EXERCISE GOAL.
Wherever the word "More" appears in the entries, copy the whole line.

INFORMATION PROVIDED.
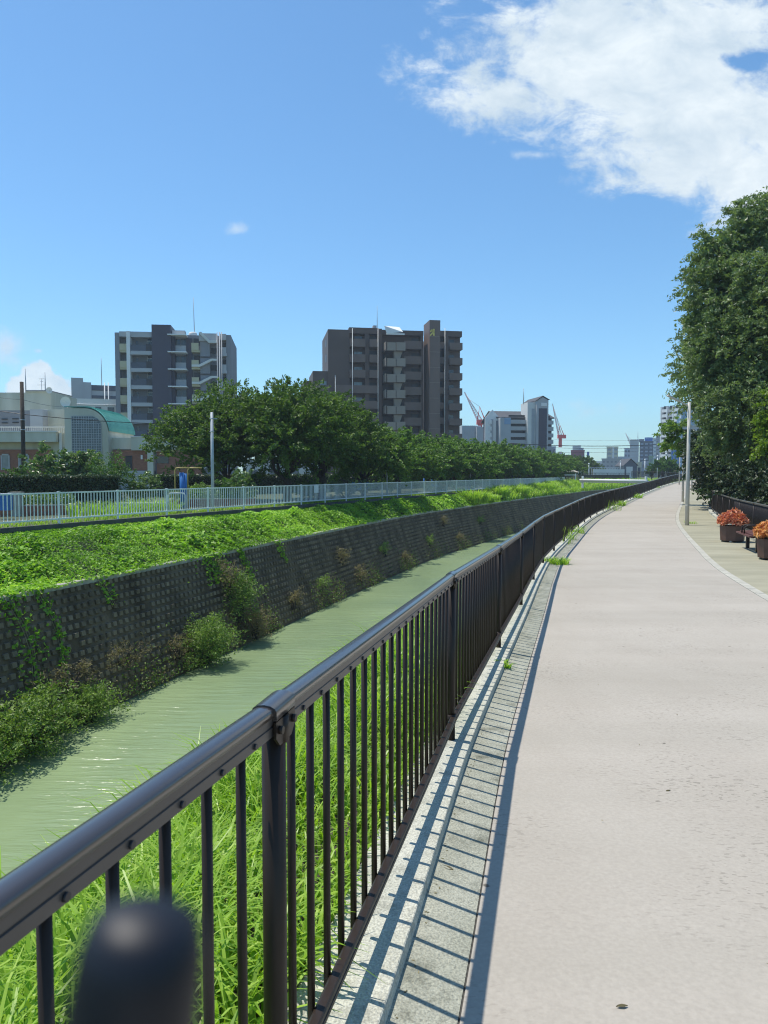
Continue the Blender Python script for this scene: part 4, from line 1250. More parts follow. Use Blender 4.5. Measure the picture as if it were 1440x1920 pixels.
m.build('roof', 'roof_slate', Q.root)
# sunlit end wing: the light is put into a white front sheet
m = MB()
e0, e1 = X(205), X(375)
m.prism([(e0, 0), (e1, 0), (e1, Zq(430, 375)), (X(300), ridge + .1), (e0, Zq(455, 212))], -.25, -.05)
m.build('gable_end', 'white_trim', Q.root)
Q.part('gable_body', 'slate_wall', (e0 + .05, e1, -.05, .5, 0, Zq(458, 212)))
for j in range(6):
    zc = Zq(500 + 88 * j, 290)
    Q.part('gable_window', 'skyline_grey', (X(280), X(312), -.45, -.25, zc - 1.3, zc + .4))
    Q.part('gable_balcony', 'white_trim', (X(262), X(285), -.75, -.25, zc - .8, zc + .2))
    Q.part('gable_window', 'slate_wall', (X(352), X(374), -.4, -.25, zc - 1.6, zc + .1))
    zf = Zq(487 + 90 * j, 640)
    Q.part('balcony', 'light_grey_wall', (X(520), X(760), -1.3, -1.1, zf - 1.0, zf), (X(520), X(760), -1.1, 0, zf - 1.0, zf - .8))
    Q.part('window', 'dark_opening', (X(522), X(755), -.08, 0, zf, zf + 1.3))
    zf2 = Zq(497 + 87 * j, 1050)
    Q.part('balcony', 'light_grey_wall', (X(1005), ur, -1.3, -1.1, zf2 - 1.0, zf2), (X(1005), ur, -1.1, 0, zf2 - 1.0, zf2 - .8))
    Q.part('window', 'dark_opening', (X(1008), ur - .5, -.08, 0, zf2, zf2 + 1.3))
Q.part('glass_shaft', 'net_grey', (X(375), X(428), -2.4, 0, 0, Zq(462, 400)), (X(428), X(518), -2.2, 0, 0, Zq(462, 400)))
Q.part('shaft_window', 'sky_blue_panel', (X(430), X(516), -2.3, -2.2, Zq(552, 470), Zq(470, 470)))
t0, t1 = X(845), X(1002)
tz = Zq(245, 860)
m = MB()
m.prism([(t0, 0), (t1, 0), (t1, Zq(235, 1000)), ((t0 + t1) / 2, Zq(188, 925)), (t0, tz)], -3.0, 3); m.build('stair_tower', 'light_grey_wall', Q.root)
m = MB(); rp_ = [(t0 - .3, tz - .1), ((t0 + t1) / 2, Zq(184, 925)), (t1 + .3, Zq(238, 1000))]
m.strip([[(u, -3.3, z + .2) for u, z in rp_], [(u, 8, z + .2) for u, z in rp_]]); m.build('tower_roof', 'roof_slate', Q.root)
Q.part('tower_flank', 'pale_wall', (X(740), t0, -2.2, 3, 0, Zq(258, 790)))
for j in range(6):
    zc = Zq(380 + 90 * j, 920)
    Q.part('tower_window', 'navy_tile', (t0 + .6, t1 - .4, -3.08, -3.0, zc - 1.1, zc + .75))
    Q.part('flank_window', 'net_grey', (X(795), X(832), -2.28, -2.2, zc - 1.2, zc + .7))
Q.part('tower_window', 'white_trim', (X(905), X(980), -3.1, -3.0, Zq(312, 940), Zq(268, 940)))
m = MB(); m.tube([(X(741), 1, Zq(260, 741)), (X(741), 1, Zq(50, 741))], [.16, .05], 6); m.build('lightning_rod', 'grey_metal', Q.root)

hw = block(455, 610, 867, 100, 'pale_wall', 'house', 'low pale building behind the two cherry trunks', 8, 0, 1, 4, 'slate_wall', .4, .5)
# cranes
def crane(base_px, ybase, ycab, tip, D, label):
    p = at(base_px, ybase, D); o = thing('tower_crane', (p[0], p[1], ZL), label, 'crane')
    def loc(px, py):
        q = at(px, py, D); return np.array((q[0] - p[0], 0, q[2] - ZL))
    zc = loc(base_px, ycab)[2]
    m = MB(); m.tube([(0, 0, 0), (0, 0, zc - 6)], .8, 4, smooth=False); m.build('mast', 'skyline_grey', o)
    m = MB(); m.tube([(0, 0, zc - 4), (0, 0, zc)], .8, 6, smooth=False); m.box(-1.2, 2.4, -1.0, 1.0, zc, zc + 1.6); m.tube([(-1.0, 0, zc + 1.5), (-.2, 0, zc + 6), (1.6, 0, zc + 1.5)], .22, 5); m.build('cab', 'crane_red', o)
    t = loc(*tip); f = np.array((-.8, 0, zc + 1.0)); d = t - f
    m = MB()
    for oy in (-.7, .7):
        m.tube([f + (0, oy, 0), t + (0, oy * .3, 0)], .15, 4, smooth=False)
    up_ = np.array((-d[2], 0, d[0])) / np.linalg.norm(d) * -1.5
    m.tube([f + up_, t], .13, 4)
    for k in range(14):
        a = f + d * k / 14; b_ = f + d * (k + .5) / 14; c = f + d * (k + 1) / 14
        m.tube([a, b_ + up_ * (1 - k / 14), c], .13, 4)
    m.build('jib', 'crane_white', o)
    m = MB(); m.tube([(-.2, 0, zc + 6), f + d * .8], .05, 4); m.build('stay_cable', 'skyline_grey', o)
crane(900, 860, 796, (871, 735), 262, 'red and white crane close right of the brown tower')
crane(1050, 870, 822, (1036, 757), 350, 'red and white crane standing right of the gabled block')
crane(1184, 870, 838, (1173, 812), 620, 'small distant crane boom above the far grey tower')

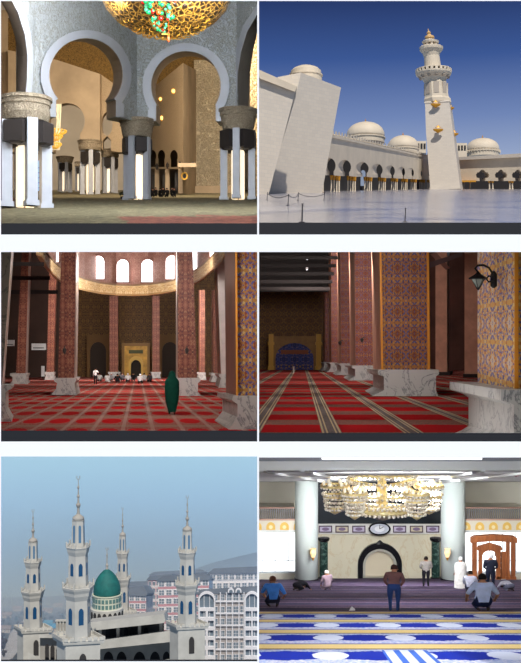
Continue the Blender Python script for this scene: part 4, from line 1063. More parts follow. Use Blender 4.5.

EXERCISE SOLUTION.
Continue the Blender Python script for this scene: part 4, from line 1250. More parts follow. Use Blender 4.5. Measure the picture as if it were 1440x1920 pixels.
Continue the Blender Python script for this scene: part 4, from line 1063. More parts follow. Use Blender 4.5.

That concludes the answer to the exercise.